»»

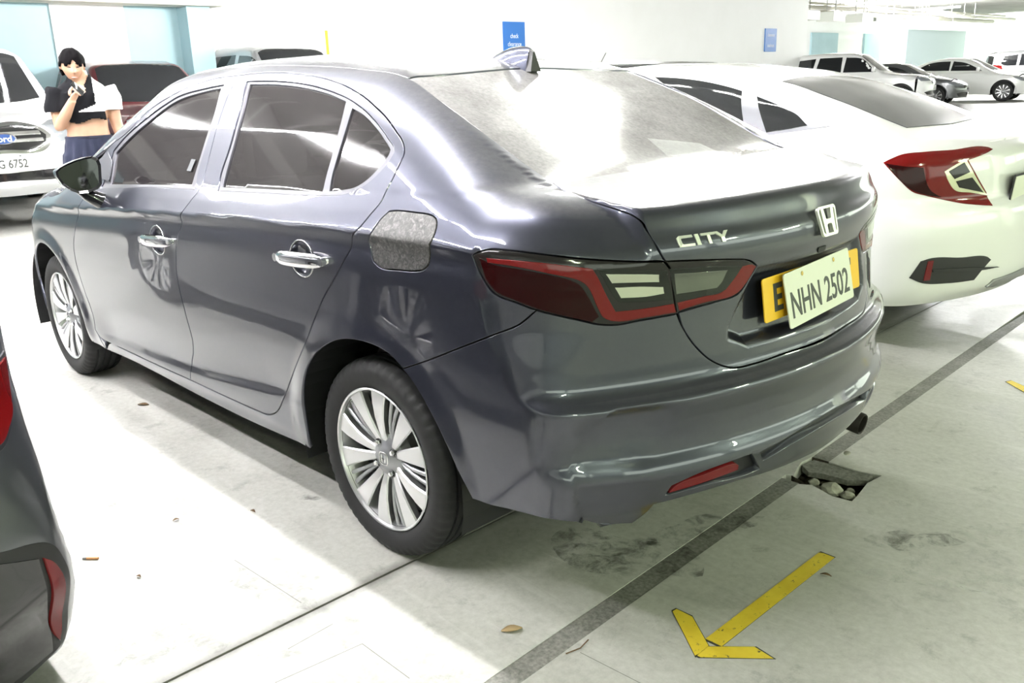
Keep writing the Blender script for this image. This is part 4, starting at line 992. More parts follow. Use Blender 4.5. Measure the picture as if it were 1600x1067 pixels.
# bonnet, windscreen, roof, rear glass
skin('roof', CB, TOP, whole(np.concatenate([np.array([(1.70, .0, 1.405), (1.69, .25, 1.40), (1.64, .50, 1.392)]), DITCH[:6][::-1], CD['glass_top'][1:], np.array([(.172, 0, 1.387)])])), PAINT, CITY, grid=.02, T=(0, 1.2))
skin('windscreen', CB, TOP, whole(np.array([(1.70, .0, 1.405), (1.69, .25, 1.40), (1.64, .525, 1.392), (1.75, .55, 1.345), (2.0, .60, 1.23), (2.25, .65, 1.105), (2.44, .695, 1.0), (2.53, .4, .98), (2.58, 0, .98)])), GLASS, CITY, grid=.03, T=(0, 1.2), off=-.003)
skin('bonnet', CB, TOP, whole(np.array([(2.58, 0, .97), (2.53, .4, .97), (2.44, .70, .97), (2.6, .785, .93), (2.85, .79, .865), (2.99, .73, .86), (3.22, .59, .80), (3.30, .35, .77), (3.33, 0, .76)])), PAINT, CITY, grid=.03, T=(0, 1.2))
skin('front_bumper', CB, ZF, whole(np.array([(3.36, 0, .73), (3.36, .40, .70), (3.2, .62, .69), (3.03, .79, .75), (3.02, .815, .66), (2.98, .83, .50), (2.90, .845, .30), (2.98, .80, .22), (3.2, .6, .20), (3.35, 0, .20)])), PAINT, CITY, grid=.03, T=(0, 1.5))
rg = whole(np.concatenate([CD['glass_top'][::-1], CD['glass_side'][1:], CD['glass_bot'][1:]]))
skin('rear_window', CB, TOP, rg, RGLASS, CITY, grid=.02, off=-.003, T=(0, 1.2), gap=.003)
# boot lid with the tail lamp cut-outs
lo = np.concatenate([CD['glass_bot'][::-1], CD['lid_side'][1:], CD['tl_in_top'][1:], CD['tl_in_low'][1:], CD['lid_low'][1:]])
LID = skin('boot_lid', CB, YC, whole(lo), PAINT, CITY, grid=.008, step=.010, T=(.02, 1.2), lip=.016)
for sd in (1, -1):
    til = np.concatenate([CD['lid_tail'], CD['tl_in_low'][::-1], CD['tl_in_top'][::-1][1:]])
    il = skin('boot_lamp', CB, ZC, til, L_SMOKE, LID, side=sd, grid=.012, lip=.02)
    for nm, key, m, of in (('lamp_bezel', 'in_bezel', L_BEZ, .0012), ('reversing_lens', 'in_clear', mat('smoked_clear', (.10, .11, .09), .12, .6, coat=1.), .002), ('light_bar', 'in_red', L_RED, .0016)):
        il_o = skin(nm, CB, ZC, CD[key], m, il, side=sd, grid=.012, off=of, lip=.004, gap=.0004)
# rear bumper, with the lower grille openings
POCK = np.array([(-.84, .583, .374), (-.848, .57, .397), (-.885, .489, .418), (-.925, .345, .430), (-.93, .328, .408), (-.93, .30, .373), (-.915, .35, .371), (-.88, .47, .378)])
SLOT = np.array([(-.93, .312, .426), (-.95, .2, .440), (-.965, .1, .449), (-.968, 0, .452), (-.968, -.1, .449), (-.95, -.2, .440), (-.93, -.312, .426), (-.93, -.292, .398), (-.95, -.2, .414), (-.96, -.1, .426), (-.968, 0, .431), (-.96, .1, .426), (-.95, .2, .414), (-.93, .292, .398)])
bo = np.concatenate([np.array([(-.925, 0, .648)]), CD['lid_low'][::-1][1:], CD['tl_low2'][::-1][1:], CD['bump_gap'][1:], CD['arch_r'][15:], CD['bump_low'][1:]])
BUMP = skin('rear_bumper', CB, ZC, whole(bo), PAINT, CITY, holes=[POCK, mir(POCK), SLOT], grid=.0075, step=.010, lip=.035, T=(.1, 1.5))
for P_ in (POCK, mir(POCK), SLOT):
    skin('lower_grille', CB, ZC, P_, BLACK, BUMP, grid=.012, off=-.022, lip=.002, gap=-.004)
for sd in (1, -1):
    skin('reflector', CB, ZC, CD['reflector'], L_REFL, BUMP, side=sd, grid=.012, off=-.006, lip=.014, gap=0)
# badges
def face_text(body, s, parent, name, m, c, w, h, ext, font=None, sx=1.):
    pass
for x in (0, 2.6):
    for y in (.835, -.835): wheel(CITY, x, y, .2995, 'twin', ang=.04, steer=-.025 if x > 1 else 0)
# badges, plates, aerial, mirrors, exhaust
def on_face(y, z, lift=.0):
    """frame on the tail at (y, z): local x to the right as seen from behind (-y), local y up, local z out"""
    P, _ = CB.cast(np.array([[-.3, y, z]]), np.array([[-1., 0, 0]])); n = Vector(CB.normal(P)[0]); p = Vector(P[0])+n*lift
    up = (Vector((0, 0, 1))-n*n.z).normalized(); rt = up.cross(n)
    return p, rt, up, n
def fmat(p, rt, up, n): return Matrix(((rt.x, up.x, n.x, p.x), (rt.y, up.y, n.y, p.y), (rt.z, up.z, n.z, p.z), (0, 0, 0, 1)))
BADGE = mat('badge_chrome', (.72, .74, .66), .32, .55)
glyph = {'C': [(0, 0), (1, 0), (1, .22), (.30, .22), (.23, .32), (.23, .68), (.30, .78), (1, .78), (1, 1), (.18, 1), (0, .82), (0, .18), (.18, 0)], 'I': [(0, 0), (.24, 0), (.24, 1), (0, 1)],
         'T': [(.40, 0), (.62, 0), (.62, .79), (1.02, .79), (1.02, 1), (0, 1), (0, .79), (.40, .79)], 'Y': [(.40, 0), (.63, 0), (.63, .42), (1.06, 1), (.78, 1), (.53, .62), (.26, 1), (-.02, 1), (.40, .42)]}
yb, zb_ = .519, .972
for ch, w, adv in (('C', .042, .049), ('I', .042, .0165), ('T', .038, .037), ('Y', .040, .04)):
    p0, rt, up, n = on_face(yb, zb_+.0105, .001)
    P = [(-.0+gx*w, (gy-.5)*.0235) for gx, gy in glyph[ch]]
    b = MB(); V = []
    for d_ in (-.0015, .0032):
        for q in P:
            yy = yb-q[0]; pp, r2, u2, n2 = on_face(yy, zb_+.0105+q[1], d_); V.append(tuple(pp))
    k = len(P); b.add(V, [tuple(range(k))[::-1], tuple(range(k, 2*k))]+[(i, (i+1) % k, k+(i+1) % k, k+i) for i in range(k)])
    b.obj('badge_letter', BADGE, LID)
    yb -= adv
# emblem: rounded frame with the two-bar letter
p0, rt, up, n = on_face(0, .972, .004); EM = fmat(p0, rt, up, n)
def quad_round(w0, w1, h, r, k=5):
    """rounded trapezoid, wide at the top"""
    C4 = [(-w0+r, h-r, 90, 180), (-w1+r, -h+r, 180, 270), (w1-r, -h+r, 270, 360), (w0-r, h-r, 0, 90)]; out = []
    for cx, cy, a0, a1 in C4:
        for i in range(k+1):
            a = math.radians(a0+(a1-a0)*i/k); out.append((cx+r*math.cos(a), cy+r*math.sin(a)))
    return out
o_ = quad_round(.0485, .041, .0395, .011); i_ = quad_round(.0415, .0345, .0325, .008); k = len(o_)
b = MB(); V = [(x, y, 0) for x, y in o_]+[(x, y, .007) for x, y in o_]+[(x, y, .007) for x, y in i_]+[(x, y, 0) for x, y in i_]
b.add(V, [(j*k+i, j*k+(i+1) % k, ((j+1) % 4)*k+(i+1) % k, ((j+1) % 4)*k+i) for j in range(4) for i in range(k)])
em = b.obj('emblem', BADGE, LID, auto=40); em.matrix_local = EM
hp = [(-.033, .034), (-.019, .034), (-.0135, .006), (-.008, .0045), (.008, .0045), (.0135, .006), (.019, .034), (.033, .034), (.0275, -.034), (.0145, -.034), (.0125, -.010), (.007, -.0075), (-.007, -.0075), (-.0125, -.010), (-.0145, -.034), (-.0275, -.034)]
b = MB(); b.prism(hp, -.002, .008); b.obj('emblem_letter', BADGE, em, auto=40)
# crooked pair of plates
def plate(name, w, h, m, top, botm, label, T=.0016):
    a, c = Vector(top), Vector(botm); up = (a-c).normalized(); rt = Vector((0, -1, 0)); n = rt.cross(up); mid = (a+c)/2
    M = Matrix(((rt.x, up.x, n.x, mid.x), (rt.y, up.y, n.y, mid.y), (rt.z, up.z, n.z, mid.z), (0, 0, 0, 1)))
    b = MB(); b.prism(quad_round(w/2, w/2, h/2, .008), -T, T); o = b.obj(name, m, CITY, auto=40); o.matrix_local = M; tag(o, label); return o
py = plate('dealer_plate', .522, .112, YEL, (-.884, .0, .859), (-.900, 0, .747), 'yellow plate half hidden behind the white one')
b = MB()
for pts in ([(-.212, -.036), (-.168, -.036), (-.168, -.022), (-.196, -.022), (-.196, -.007), (-.172, -.007), (-.172, .007), (-.196, .007), (-.196, .022), (-.168, .022), (-.168, .036), (-.212, .036)], [(.198, .016), (.212, .016), (.212, .036), (.186, .036), (.186, .022), (.198, .022)]):
    b2 = MB(); b2.prism(pts, .0014, .0022); b2.obj('dealer_letter', PLT, py)
pw = plate('number_plate', .378, .142, PLW, (-.898, .004, .866), (-.921, -.006, .727), 'white number plate hanging askew over the yellow one')
text_on('NHN 2502', .1, PLT, pw, 'plate_lettering', Matrix.Translation((0, -.014, .0018)), .0008, fit=(.335, .070), bold=.001)
for sx in (-.092, .092):
    b = MB(); b.lathe([(0, .0028), (.0045, .0026), (.0062, .0016)], 12, 'z'); o = b.obj('plate_bolt', mat('brass', (.55, .40, .12), .4, .9), pw); o.location = (sx, .055, .0008)
# lock below the emblem
p0, rt, up, n = on_face(0, .902, .001); b = MB(); b.prism([(-.02, -.006), (-.014, -.012), (.014, -.012), (.02, -.006), (.02, .003), (-.02, .003)], -.003, .002); o = b.obj('boot_button', BLACK, LID); o.matrix_local = fmat(p0, rt, up, n)
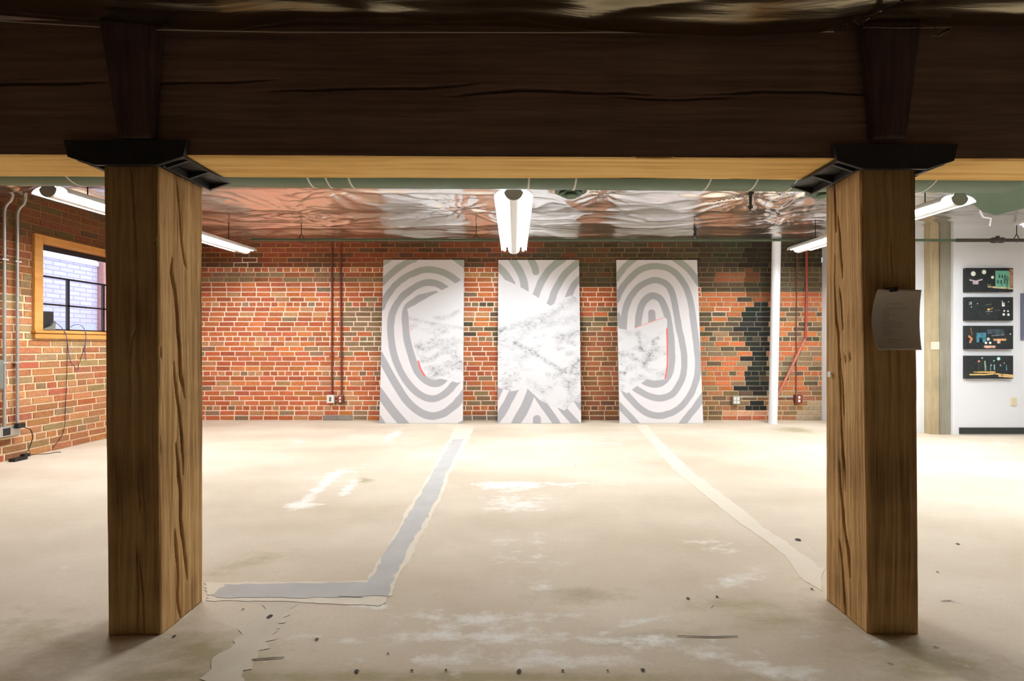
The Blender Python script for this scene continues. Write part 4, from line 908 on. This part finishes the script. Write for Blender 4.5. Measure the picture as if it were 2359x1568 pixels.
# ------------------------------------------------------------------ window in the left wall
t = empty('window_1', (LEFT, 5.5, 1.32), 'wood framed window with dark metal bars in the brick side wall', None, None, 'structure')
tw = .085; mb = MB()
mb.box(LEFT-.02, LEFT+.035, WY0-tw, WY0, WZ0-.02, WZ1+.07); mb.box(LEFT-.02, LEFT+.035, WY1, WY1+tw, WZ0-.02, WZ1+.07); mb.box(LEFT-.02, LEFT+.035, WY0, WY1, WZ1, WZ1+.07)
mb.build('casing', M['trimwood'], t, .003)
mb = MB(); mb.box(LEFT-.14, LEFT-.02, WY0-.02, WY0, WZ0, WZ1); mb.box(LEFT-.14, LEFT-.02, WY1, WY1+.02, WZ0, WZ1); mb.box(LEFT-.14, LEFT-.02, WY0-.02, WY1+.02, WZ1, WZ1+.02); mb.box(LEFT-.14, LEFT+.0, WY0-.02, WY1+.02, WZ0-.02, WZ0)
mb.build('jamb', M['trimwood'], t)
mb = MB(); mb.box(LEFT+.001, LEFT+.055, WY0-tw-.01, WY1+tw+.01, WZ0-.035, WZ0-.012); mb.box(LEFT+.001, LEFT+.04, WY0-tw, WY1+tw, WZ0-.095, WZ0-.037); mb.build('sill', M['trimwood'], t, .003)
gx = LEFT-.12
mb = MB(); mb.box(gx-.012, gx+.012, WY0, WY1, WZ0, WZ0+.018); mb.box(gx-.012, gx+.012, WY0, WY1, WZ1-.06, WZ1); mb.box(gx-.012, gx+.012, WY0, WY0+.015, WZ0, WZ1); mb.box(gx-.012, gx+.012, WY1-.02, WY1, WZ0, WZ1)
for z in (1.915, 1.61): mb.box(gx-.012, gx+.012, WY0, WY1, z-.010, z+.010)
for yv in (5.27, 5.72): mb.box(gx-.012, gx+.012, yv-.013, yv+.013, WZ0, 1.905)
mb.build('sash', M['sash'], t)
mb = MB(); mb.add([(gx, WY0, WZ0), (gx, WY1, WZ0), (gx, WY1, WZ1), (gx, WY0, WZ1)], [(0, 1, 2, 3)]); mb.build('pane', M['glass'], t, recalc=False)
# building across the lane
m, nt, b = newmat('pale_outdoor_brick'); L = nt.links.new
tc = N(nt, 'ShaderNodeTexCoord'); mp = N(nt, 'ShaderNodeMapping'); mp.inputs['Rotation'].default_value = (0, math.pi/2, math.pi/2); bt = N(nt, 'ShaderNodeTexBrick')
sx = N(nt, 'ShaderNodeSeparateXYZ'); cx_ = N(nt, 'ShaderNodeCombineXYZ'); L(tc.outputs['Object'], sx.inputs[0]); L(sx.outputs[1], cx_.inputs[0]); L(sx.outputs[2], cx_.inputs[1]); L(cx_.outputs[0], bt.inputs['Vector'])
bt.inputs['Scale'].default_value = 1; bt.inputs['Brick Width'].default_value = .23; bt.inputs['Row Height'].default_value = .076; bt.inputs['Mortar Size'].default_value = .008
bt.inputs['Color1'].default_value = l4((214, 212, 232)); bt.inputs['Color2'].default_value = l4((204, 200, 222)); bt.inputs['Mortar'].default_value = l4((172, 168, 192)); L(bt.outputs[0], b.inputs['Base Color']); b.inputs['Roughness'].default_value = .9
t = empty('neighbouring_building', (-7.6, 7, -.5), 'pale brick building seen through the window', 'building')
mb = MB(); mb.box(-7.8, -7.6, 4.5, 8.25, -.5, 2.58); mb.build('wall', m, t)
mb = MB(); mb.box(-7.85, -7.57, 4.5, 8.25, 2.58, 2.66); mb.build('coping', M['white'], t)
mb = MB(); mb.box(-7.62, -7.5, 8.26, 9.6, -.5, 2.9); mb.build('pilaster', plain('outdoor_red_brick', (190, 140, 132), .9, var=.2), t)
mb = MB(); mb.box(-7.598, -7.58, 4.5, 8.2, -.5, 1.52); o = mb.build('lower_wall', plain('outdoor_base', (196, 200, 214), .9, var=.12), t)
mb = MB(); mb.box(-7.9, -7.6, 3, 10.5, 3.1, 3.3); mb.build('eave', M['greybox'], t)
mb = MB(); mb.box(-11, LEFT-.3, 3, 11, -.55, -.5); tag(mb.build('ground_outside', M['cement']), kind='structure')

# device on the sill, cables
def LWp(px, py, X=LEFT+.03): Y = X*F/(px-VX); return (X, Y, H+(VY-py)*Y/F)
t = empty('speaker', (-5.13, 4.92, 1.322), 'black wedge shaped speaker on the window sill', 'speaker')
mb = MB(); mb.prism([(4.875, 1.52), (5.005, 1.525), (5.005, 1.42), (4.96, 1.37), (4.875, 1.33)], -5.18, -5.09, 'x'); mb.build('body', M['black'], t, .006)
mb = MB(); mb.prism([(4.885, 1.3215), (5.0, 1.3215), (5.012, 1.42), (4.998, 1.42), (4.965, 1.365), (4.885, 1.328)], -5.16, -5.07, 'x'); mb.build('stand', M['greybox'], t, .003)
def cable(pts, r, mat, label, X=LEFT+.02):
    q = smooth_line([LWp(a, b_, x) for a, b_, x in pts], 6); mb = MB(); mb.tube(q, r, 6); return tag(mb.build('cable', M[mat], loc=q[0]), label, 'cable')
S_ = LEFT+.062; W2 = LEFT+.022
cable([(117, 744, -5.06), (130, 744, -5.02), (143, 756, S_), (151, 768, S_), (155, 785, S_), (158, 810, W2), (162, 830, W2), (170, 842, W2), (176, 850, W2)], .0035, 'bluecable', 'blue cable falling from the speaker over the sill')
cable([(160, 754, -5.06), (175, 747, -5.03), (188, 750, S_), (197, 764, S_), (198, 780, S_), (196, 800, W2), (198, 830, W2)], .0035, 'bluecable', 'blue cable looping over the sill right of the other')
cable([(196, 795, W2), (188, 820, W2), (182, 840, W2), (180, 852, W2)], .003, 'blackcable', 'short dark cable hanging beside the blue loop')
cable([(155, 790, W2), (154, 860, W2), (151, 930, W2), (148, 985, W2), (138, 1010, W2), (120, 1032, W2)], .003, 'blackcable', 'long dark cable running down the brick under the window')
# conduits left of the window
for px_, b0, lab in ((10, (28, 461), 'silver conduit at the left picture edge, bent at its top'), (40, (53, 467), 'silver conduit right of its twin, left of the window')):
    X = LEFT+.035; Y = X*F/(px_-VX); zb = .36; t = empty('conduit', (X, Y, zb), lab, 'conduit')
    p = [(X, Y, zb), (X, Y, 2.46), (X+.006, Y, 2.51), (X+.03, Y, 2.55), (X+.065, Y, 2.578), (X+.08, Y, 2.62), (X+.085, Y, 2.70)]
    mb = MB(); mb.tube(p, .013, 10); mb.build('pipe', M['galv'], t)
    for z in (.98, 2.0):
        mb = MB(); mb.box(LEFT+.008, X+.016, Y-.028, Y+.028, z-.008, z+.008); mb.build('clamp', M['galv'], t, .002)
t = empty('outlet_box', (LEFT+.008, 4.5, .27), 'long grey metal outlet box low on the left brick wall', 'outlet')
mb = MB(); mb.box(LEFT+.008, LEFT+.07, 4.30, 4.60, .255, .355); mb.build('box', M['galv'], t, .004)
mb = MB(); mb.box(LEFT+.071, LEFT+.075, 4.44, 4.50, .27, .34); mb.build('socket', M['black'], t)
t = empty('power_adapter', (LEFT+.08, 4.585, .3), 'black power adapter plugged into the low grey outlet box', 'adapter')
mb = MB(); mb.box(LEFT+.072, LEFT+.12, 4.53, 4.60, .325, .375); mb.build('body', M['black'], t, .008)
mb = MB(); mb.tube(smooth_line([(LEFT+.10, 4.59, .33), (LEFT+.10, 4.66, .29), (LEFT+.09, 4.69, .2), (LEFT+.08, 4.67, .11), (LEFT+.08, 4.655, .07)], 6), .004, 6); mb.build('cord', M['black'], t)
t = empty('power_strip', (LEFT+.10, 4.56, 0), 'small black power brick on the floor against the left brick wall', 'power brick')
mb = MB(); mb.box(LEFT+.05, LEFT+.12, 4.50, 4.62, .001, .032); mb.build('body', M['black'], t, .006)
mb = MB(); mb.box(LEFT+.055, LEFT+.105, 4.60, 4.66, .02, .055); mb.build('plug', M['black'], t, .006)
mb = MB(); mb.tube(smooth_line([(LEFT+.08, 4.66, .03), (LEFT+.09, 4.74, .02), (LEFT+.10, 4.82, .006), (LEFT+.12, 4.9, .004), (LEFT+.17, 4.9, .004)], 6), .0035, 6); mb.build('cord', M['black'], t)
t = empty('junction_box', (LEFT+.008, 4.36, .72), 'flat grey metal box on the left brick wall beside the conduits', 'electrical box')
mb = MB(); mb.box(LEFT+.008, LEFT+.075, 4.12, 4.44, .72, 1.012); mb.build('body', M['greybox'], t, .004)
mb = MB(); mb.box(LEFT+.0755, LEFT+.081, 4.13, 4.43, .73, 1.0); mb.build('door', M['greybox'], t, .002)

# ------------------------------------------------------------------ paper on the right post
t = empty('pinned_paper', (1.52, 1.81, 1.26), 'curled sheet of paper pinned to the dark side of the right post', 'paper')
nu, nv = 24, 30; u, v = np.meshgrid(np.linspace(0, 1, nu), np.linspace(0, 1, nv))
yf = 1.808
curl = (.034*(1-u)+.010*u)*(2*v-1)**2*np.where(v < .5, .9, 1.0)
Xp = (2008-VX)*yf/F+u*.190; Zp = H+(VY-668)*yf/F-v*.238; Yp_ = yf-curl
o = grid_obj('sheet', Xp, Yp_, Zp, M['paper'], t); s = o.modifiers.new('t', 'SOLIDIFY'); s.thickness = .0006
mb = MB()
def onp(u_, v_, d=.0012):
    c_ = (.034*(1-u_)+.010*u_)*(2*v_-1)**2*(.9 if v_ < .5 else 1); return ((2008-VX)*yf/F+u_*.190, yf-c_-d, H+(VY-668)*yf/F-v_*.238)
rnd = random.Random(4)
for v_, a, b_ in [(.23, .25, .6), (.30, .25, .72)]+[(.34+k*.035, .22, .22+rnd.uniform(.1, .5)) for k in range(13)]+[(.83, .28, .62), (.87, .28, .5)]:
    x = a
    while x < b_:
        l_ = rnd.uniform(.03, .09); mb.add([onp(x, v_), onp(min(x+l_, b_), v_), onp(min(x+l_, b_), v_+.006), onp(x, v_+.006)], [(0, 1, 2, 3)]); x += l_+.015
mb.build('printed_lines', M['ink'], t, recalc=False)
mb = MB(); a = P(2062, 664, 1.77); mb.box(a[0]-.009, a[0]+.009, 1.765, 1.812, a[2]-.012, a[2]+.006); mb.build('clip', M['black'], t, .002)
mb = MB(); Yq = 1.398*F/(1912-VX); q = P(1912, 862, Yq); vs = []; n = 14
for d_ in (0, .004):
    for k in range(n):
        r_ = .013*random.uniform(.6, 1.2); vs.append((1.399-.002-d_, q[1]+r_*math.cos(k*2*math.pi/n), q[2]+r_*math.sin(k*2*math.pi/n)))
mb.add(vs, [tuple(range(n)), tuple(range(n, 2*n))[::-1]]+[(k, (k+1) % n, n+(k+1) % n, n+k) for k in range(n)])
tag(mb.build('paper_scrap', M['outletwhite'], loc=(1.396, q[1], q[2])), 'tiny torn white scrap stuck on the lit face of the right post', 'paper scrap')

««

Of the lines in the material, how many include "Blender"? Respond with the number alone.

*Exercise solution*
2